Work to do:
Set down exactly the lines of the listing below, please, beginning with the first and ending with the line that holds "M_CHINAPL = china('blue_and_white_china_plate', (9, 14))".

Provided material:
☆ ☆ ☆ ☆ ☆ ☆ ☆
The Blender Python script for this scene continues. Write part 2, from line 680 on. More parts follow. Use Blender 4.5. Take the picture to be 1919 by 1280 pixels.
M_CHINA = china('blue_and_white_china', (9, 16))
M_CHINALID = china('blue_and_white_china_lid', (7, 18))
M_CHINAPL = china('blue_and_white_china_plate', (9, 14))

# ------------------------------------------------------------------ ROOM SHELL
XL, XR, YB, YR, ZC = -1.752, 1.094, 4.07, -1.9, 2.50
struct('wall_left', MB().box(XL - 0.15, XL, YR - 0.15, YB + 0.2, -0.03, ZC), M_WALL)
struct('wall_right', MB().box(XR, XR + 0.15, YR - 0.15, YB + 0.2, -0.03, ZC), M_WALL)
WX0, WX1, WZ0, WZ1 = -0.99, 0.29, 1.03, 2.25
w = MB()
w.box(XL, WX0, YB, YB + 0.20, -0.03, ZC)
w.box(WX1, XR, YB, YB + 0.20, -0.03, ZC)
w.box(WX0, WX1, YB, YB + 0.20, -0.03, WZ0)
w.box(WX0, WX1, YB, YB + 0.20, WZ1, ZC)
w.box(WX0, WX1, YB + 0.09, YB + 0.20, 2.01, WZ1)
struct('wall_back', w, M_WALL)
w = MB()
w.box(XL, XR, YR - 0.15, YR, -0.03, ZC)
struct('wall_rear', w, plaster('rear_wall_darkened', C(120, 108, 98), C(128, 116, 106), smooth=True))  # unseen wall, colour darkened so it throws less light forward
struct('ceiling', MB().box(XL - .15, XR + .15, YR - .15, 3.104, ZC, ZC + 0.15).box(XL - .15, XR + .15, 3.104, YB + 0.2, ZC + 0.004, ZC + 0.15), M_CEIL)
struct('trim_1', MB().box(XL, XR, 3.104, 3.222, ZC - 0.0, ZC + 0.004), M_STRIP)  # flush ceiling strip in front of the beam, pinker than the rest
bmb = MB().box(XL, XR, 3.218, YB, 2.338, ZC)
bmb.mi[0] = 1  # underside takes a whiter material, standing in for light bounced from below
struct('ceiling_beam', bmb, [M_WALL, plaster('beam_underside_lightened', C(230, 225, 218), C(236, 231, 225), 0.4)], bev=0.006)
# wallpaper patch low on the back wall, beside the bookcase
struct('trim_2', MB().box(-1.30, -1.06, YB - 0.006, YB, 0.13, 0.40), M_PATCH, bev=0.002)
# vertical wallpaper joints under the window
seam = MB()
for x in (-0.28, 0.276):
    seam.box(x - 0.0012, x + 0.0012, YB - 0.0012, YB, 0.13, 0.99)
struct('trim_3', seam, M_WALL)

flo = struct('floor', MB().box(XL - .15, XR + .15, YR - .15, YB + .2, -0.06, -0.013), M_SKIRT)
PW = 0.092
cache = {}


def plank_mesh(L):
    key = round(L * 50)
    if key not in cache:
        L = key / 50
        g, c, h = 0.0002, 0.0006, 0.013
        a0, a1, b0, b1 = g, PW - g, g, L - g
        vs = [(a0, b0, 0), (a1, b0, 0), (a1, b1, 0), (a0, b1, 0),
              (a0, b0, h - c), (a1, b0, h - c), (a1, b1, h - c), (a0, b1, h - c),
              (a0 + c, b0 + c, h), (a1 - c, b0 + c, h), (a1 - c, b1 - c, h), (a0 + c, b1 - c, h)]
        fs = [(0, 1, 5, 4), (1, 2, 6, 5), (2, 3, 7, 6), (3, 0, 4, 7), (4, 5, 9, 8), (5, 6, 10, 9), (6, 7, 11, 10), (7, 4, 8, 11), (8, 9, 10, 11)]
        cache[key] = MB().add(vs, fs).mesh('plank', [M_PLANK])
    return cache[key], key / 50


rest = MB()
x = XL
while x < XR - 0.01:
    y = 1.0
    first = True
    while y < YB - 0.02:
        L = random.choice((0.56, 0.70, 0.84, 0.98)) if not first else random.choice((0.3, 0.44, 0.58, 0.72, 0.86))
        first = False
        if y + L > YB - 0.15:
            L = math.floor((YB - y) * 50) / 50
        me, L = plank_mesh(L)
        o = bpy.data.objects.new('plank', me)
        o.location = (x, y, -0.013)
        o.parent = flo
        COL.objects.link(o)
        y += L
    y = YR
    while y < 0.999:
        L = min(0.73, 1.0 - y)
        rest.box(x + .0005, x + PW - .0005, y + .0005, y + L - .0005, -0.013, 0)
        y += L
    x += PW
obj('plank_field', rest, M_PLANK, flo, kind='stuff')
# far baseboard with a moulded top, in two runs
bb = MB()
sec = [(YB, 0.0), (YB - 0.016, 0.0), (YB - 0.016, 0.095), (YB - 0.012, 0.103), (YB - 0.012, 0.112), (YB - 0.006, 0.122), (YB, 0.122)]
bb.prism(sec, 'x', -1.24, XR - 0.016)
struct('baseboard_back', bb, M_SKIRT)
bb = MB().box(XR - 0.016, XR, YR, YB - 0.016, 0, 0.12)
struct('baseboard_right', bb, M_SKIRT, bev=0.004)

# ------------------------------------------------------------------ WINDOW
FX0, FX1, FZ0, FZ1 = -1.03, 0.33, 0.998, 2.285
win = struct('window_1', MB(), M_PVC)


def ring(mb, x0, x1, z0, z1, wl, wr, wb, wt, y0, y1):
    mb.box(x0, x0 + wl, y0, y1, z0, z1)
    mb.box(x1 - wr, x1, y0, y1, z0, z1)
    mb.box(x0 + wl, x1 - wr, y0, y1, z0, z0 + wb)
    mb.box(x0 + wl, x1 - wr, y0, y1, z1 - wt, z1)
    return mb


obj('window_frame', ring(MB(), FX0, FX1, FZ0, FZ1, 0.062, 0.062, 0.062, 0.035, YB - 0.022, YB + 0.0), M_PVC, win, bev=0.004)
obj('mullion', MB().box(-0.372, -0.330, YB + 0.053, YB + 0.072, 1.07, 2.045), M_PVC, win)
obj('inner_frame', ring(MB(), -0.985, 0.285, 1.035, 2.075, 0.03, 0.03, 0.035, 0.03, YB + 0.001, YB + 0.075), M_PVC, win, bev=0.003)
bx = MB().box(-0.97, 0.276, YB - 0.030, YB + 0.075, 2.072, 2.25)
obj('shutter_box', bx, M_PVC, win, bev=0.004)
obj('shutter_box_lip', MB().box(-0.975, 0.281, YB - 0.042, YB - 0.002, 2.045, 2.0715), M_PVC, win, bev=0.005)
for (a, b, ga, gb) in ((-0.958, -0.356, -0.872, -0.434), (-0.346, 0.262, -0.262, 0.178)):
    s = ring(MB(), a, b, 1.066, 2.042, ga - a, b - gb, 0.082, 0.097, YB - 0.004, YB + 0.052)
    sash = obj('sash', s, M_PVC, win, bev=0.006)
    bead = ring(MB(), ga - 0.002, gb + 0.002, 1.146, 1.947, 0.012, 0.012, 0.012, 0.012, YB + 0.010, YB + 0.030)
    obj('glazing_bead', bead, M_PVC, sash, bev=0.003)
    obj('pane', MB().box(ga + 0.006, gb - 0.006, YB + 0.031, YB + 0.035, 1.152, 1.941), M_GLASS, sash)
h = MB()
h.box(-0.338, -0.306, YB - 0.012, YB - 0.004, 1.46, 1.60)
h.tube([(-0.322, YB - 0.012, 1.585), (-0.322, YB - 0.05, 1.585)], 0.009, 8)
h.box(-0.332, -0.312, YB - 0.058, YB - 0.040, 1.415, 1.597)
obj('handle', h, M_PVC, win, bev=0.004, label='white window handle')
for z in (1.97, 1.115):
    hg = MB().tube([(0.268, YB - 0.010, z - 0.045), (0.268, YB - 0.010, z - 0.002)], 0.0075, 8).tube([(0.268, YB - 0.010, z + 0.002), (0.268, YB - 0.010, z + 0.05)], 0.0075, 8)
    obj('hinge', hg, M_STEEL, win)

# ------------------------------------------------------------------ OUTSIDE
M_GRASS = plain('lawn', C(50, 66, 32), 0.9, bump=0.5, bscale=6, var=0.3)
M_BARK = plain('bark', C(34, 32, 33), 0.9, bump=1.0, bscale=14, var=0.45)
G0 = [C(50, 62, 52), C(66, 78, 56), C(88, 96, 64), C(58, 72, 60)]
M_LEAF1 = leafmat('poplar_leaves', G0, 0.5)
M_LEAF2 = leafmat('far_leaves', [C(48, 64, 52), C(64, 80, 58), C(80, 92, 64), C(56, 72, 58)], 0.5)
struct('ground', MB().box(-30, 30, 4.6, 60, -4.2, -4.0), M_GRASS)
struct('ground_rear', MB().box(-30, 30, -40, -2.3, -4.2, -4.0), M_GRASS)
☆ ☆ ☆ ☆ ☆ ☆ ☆
Right answer:
The Blender Python script for this scene continues. Write part 2, from line 680 on. More parts follow. Use Blender 4.5. Take the picture to be 1919 by 1280 pixels.
M_CHINA = china('blue_and_white_china', (9, 16))
M_CHINALID = china('blue_and_white_china_lid', (7, 18))
M_CHINAPL = china('blue_and_white_china_plate', (9, 14))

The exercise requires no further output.